3D scene scripts:

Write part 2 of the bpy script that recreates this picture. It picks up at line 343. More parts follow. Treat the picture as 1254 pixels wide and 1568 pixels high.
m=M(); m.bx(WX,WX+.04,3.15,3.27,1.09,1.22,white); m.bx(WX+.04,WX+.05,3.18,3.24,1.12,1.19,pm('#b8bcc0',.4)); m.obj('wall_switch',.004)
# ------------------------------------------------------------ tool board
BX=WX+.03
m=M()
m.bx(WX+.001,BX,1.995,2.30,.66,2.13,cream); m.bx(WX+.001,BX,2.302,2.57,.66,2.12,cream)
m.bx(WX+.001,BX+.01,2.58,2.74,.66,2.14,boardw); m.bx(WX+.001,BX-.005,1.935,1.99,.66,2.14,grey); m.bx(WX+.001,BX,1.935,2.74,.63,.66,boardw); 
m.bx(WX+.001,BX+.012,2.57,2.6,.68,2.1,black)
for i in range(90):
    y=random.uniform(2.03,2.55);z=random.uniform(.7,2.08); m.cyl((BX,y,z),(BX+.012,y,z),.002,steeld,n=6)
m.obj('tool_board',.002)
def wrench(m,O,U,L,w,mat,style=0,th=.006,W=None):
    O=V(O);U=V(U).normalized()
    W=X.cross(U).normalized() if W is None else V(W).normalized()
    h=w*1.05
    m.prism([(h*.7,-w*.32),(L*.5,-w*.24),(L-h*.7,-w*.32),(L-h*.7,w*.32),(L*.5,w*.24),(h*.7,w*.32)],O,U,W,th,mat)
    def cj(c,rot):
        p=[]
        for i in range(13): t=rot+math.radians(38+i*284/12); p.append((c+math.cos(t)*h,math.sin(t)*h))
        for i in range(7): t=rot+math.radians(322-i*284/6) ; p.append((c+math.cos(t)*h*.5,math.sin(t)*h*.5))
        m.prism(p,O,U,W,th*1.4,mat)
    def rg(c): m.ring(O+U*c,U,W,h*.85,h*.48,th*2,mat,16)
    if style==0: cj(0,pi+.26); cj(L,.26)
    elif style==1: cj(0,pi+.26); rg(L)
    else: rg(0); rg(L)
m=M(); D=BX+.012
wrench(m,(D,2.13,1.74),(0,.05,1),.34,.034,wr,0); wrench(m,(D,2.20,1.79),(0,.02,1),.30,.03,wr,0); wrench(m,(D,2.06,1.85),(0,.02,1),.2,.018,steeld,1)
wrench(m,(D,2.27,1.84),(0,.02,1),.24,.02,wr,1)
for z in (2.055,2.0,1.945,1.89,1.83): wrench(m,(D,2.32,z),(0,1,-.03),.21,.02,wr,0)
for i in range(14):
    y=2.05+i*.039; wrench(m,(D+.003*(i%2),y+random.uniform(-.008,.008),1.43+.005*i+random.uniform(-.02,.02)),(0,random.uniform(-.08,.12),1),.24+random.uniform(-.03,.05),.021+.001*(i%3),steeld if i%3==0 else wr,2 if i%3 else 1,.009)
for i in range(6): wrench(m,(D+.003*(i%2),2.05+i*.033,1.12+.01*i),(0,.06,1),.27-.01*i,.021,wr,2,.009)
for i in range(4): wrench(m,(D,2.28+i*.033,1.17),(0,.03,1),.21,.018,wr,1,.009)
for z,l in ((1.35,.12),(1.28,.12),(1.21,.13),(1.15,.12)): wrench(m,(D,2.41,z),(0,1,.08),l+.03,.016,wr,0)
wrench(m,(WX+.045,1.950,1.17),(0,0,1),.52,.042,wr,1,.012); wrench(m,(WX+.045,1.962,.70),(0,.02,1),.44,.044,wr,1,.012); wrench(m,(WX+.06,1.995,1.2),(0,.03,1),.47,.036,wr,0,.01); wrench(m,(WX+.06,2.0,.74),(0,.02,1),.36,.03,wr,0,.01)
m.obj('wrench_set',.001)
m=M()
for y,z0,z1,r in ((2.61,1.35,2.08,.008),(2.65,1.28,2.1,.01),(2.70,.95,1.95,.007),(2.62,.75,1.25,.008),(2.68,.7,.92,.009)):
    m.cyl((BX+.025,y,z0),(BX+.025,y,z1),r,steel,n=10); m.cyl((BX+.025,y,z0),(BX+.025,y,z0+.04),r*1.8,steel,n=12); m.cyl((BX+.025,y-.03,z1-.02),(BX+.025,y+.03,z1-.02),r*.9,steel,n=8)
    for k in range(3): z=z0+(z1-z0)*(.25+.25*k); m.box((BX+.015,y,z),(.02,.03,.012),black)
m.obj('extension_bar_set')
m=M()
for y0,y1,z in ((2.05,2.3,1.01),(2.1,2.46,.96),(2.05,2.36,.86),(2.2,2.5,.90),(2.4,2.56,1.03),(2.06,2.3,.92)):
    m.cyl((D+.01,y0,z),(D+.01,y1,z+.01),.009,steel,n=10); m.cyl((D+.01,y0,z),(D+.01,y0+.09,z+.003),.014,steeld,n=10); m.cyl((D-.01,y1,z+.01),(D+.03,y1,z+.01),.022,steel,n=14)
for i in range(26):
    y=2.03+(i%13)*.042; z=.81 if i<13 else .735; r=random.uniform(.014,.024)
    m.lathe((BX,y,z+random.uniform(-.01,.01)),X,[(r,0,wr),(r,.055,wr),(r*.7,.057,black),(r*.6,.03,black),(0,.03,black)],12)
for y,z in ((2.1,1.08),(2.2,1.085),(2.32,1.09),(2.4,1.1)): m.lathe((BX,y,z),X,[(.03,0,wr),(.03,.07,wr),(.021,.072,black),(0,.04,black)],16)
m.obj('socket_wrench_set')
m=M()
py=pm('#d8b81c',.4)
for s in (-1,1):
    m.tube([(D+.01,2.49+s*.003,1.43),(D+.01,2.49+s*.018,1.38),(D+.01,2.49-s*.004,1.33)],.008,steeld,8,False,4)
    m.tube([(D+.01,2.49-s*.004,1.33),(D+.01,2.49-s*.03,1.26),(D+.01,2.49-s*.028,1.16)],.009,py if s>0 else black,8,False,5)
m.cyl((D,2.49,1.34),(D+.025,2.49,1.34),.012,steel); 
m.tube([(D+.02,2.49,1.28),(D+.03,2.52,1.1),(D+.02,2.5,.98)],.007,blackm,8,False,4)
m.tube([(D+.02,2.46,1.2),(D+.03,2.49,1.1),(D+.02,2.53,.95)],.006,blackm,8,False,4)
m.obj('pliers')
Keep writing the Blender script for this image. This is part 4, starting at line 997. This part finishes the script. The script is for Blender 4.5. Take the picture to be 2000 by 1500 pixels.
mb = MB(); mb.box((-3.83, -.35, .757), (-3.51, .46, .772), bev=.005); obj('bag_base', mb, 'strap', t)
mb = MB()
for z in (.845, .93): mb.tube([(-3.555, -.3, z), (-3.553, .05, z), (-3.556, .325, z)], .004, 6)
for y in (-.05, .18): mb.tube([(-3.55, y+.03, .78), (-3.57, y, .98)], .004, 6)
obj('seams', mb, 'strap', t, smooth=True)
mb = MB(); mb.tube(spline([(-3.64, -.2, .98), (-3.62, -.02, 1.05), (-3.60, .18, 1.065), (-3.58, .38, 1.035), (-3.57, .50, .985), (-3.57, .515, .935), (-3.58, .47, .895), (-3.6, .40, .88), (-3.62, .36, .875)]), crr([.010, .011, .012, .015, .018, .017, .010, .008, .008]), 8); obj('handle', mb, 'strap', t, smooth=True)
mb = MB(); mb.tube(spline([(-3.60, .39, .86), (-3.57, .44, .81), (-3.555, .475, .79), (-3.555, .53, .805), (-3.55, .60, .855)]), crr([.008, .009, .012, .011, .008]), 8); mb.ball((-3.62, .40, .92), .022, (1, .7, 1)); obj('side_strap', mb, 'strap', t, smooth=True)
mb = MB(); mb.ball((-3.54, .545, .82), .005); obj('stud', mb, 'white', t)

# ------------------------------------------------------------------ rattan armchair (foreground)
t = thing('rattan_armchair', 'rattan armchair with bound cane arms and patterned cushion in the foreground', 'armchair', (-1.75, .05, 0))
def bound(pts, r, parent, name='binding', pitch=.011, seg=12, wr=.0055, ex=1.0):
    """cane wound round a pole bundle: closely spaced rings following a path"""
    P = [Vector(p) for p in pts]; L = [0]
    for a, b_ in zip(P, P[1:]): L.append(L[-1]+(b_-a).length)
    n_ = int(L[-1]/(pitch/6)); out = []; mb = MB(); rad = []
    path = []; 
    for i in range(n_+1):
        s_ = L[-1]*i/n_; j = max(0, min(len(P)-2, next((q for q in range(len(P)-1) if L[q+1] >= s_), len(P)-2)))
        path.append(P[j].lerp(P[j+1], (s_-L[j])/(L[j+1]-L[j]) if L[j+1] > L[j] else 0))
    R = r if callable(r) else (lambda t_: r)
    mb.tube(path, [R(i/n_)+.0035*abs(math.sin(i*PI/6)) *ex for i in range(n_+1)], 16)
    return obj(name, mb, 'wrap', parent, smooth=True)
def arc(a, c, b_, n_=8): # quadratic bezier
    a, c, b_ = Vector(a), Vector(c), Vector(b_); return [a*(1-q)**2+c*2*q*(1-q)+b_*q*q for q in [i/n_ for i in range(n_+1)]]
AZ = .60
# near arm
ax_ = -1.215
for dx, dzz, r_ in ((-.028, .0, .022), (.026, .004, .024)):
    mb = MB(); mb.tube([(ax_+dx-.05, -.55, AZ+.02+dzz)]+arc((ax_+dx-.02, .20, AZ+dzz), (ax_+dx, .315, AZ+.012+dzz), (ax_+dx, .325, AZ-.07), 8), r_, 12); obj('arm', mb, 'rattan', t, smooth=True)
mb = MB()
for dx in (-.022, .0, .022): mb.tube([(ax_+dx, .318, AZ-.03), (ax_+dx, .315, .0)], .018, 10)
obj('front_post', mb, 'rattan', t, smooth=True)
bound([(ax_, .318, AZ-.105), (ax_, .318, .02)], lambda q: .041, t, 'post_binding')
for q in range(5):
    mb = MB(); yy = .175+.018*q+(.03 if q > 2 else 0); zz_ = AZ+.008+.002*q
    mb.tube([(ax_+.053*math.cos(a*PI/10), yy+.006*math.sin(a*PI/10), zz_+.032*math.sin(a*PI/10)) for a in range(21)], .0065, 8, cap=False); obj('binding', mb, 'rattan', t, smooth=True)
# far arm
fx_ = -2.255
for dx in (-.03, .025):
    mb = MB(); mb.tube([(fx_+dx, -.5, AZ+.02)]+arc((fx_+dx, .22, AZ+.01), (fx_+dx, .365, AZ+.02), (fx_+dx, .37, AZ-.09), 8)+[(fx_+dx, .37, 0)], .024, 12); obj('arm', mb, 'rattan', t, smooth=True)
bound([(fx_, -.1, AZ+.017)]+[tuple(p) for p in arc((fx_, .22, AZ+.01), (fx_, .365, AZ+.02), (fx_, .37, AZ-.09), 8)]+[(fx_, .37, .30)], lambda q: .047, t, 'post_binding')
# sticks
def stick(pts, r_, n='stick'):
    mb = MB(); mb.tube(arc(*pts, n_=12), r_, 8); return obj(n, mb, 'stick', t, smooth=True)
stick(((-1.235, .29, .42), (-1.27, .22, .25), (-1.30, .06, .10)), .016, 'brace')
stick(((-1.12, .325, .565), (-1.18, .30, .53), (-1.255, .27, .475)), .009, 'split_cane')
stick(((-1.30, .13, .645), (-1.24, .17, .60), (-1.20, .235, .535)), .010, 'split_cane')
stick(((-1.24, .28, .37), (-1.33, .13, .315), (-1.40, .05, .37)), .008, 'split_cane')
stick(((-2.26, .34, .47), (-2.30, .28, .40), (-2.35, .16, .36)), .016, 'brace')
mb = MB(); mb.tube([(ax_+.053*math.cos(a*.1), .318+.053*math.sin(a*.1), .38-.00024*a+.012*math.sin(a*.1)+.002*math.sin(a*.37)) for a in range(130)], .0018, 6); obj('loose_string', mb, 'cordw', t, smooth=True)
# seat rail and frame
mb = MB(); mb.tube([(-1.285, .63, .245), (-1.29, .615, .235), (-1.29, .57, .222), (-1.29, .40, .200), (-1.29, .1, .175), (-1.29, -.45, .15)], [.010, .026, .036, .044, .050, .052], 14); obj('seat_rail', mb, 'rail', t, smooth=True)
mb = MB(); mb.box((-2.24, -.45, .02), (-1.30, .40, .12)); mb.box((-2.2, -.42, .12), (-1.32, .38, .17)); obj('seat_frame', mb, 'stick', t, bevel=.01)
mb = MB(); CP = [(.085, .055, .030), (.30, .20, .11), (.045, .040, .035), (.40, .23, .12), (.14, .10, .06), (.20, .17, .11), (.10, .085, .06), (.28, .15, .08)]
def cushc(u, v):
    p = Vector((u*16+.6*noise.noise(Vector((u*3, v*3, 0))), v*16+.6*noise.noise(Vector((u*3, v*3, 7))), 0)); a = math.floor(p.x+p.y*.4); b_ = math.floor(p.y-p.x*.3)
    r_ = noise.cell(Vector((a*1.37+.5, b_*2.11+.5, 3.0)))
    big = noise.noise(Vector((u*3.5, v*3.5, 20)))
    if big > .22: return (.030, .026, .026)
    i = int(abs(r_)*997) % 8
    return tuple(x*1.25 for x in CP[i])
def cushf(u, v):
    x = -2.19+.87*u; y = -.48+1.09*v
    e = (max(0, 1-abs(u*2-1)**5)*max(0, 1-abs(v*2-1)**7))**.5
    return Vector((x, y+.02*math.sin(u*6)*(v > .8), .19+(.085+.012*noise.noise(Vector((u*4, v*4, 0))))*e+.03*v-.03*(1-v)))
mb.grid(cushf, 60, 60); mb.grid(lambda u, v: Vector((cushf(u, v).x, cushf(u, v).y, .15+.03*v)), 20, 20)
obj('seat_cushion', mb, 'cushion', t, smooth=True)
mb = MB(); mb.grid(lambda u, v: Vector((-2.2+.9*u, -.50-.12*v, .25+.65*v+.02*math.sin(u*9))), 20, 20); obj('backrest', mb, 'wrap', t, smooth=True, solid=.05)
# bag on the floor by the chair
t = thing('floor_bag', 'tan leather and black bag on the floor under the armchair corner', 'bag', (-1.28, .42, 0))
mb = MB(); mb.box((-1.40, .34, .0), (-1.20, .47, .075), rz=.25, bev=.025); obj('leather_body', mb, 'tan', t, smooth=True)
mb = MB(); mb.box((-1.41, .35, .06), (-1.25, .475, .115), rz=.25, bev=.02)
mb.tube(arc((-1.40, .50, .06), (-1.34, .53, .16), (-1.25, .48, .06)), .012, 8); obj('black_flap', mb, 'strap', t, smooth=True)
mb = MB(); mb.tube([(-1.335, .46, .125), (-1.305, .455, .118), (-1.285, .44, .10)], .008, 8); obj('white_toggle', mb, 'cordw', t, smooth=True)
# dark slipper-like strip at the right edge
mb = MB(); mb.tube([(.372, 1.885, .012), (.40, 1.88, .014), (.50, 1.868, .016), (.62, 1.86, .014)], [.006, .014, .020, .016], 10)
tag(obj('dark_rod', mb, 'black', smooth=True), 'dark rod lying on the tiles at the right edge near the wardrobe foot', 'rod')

:: Instructions for the task ::
Only the lines running from the line with "Keep writing the" through the line with "mb = MB(); mb.ball((-3.54, .545, .82), .005);" should be repeated, exactly and with both ends kept.

:: Final answer ::
Keep writing the Blender script for this image. This is part 4, starting at line 997. This part finishes the script. The script is for Blender 4.5. Take the picture to be 2000 by 1500 pixels.
mb = MB(); mb.box((-3.83, -.35, .757), (-3.51, .46, .772), bev=.005); obj('bag_base', mb, 'strap', t)
mb = MB()
for z in (.845, .93): mb.tube([(-3.555, -.3, z), (-3.553, .05, z), (-3.556, .325, z)], .004, 6)
for y in (-.05, .18): mb.tube([(-3.55, y+.03, .78), (-3.57, y, .98)], .004, 6)
obj('seams', mb, 'strap', t, smooth=True)
mb = MB(); mb.tube(spline([(-3.64, -.2, .98), (-3.62, -.02, 1.05), (-3.60, .18, 1.065), (-3.58, .38, 1.035), (-3.57, .50, .985), (-3.57, .515, .935), (-3.58, .47, .895), (-3.6, .40, .88), (-3.62, .36, .875)]), crr([.010, .011, .012, .015, .018, .017, .010, .008, .008]), 8); obj('handle', mb, 'strap', t, smooth=True)
mb = MB(); mb.tube(spline([(-3.60, .39, .86), (-3.57, .44, .81), (-3.555, .475, .79), (-3.555, .53, .805), (-3.55, .60, .855)]), crr([.008, .009, .012, .011, .008]), 8); mb.ball((-3.62, .40, .92), .022, (1, .7, 1)); obj('side_strap', mb, 'strap', t, smooth=True)
mb = MB(); mb.ball((-3.54, .545, .82), .005); obj('stud', mb, 'white', t)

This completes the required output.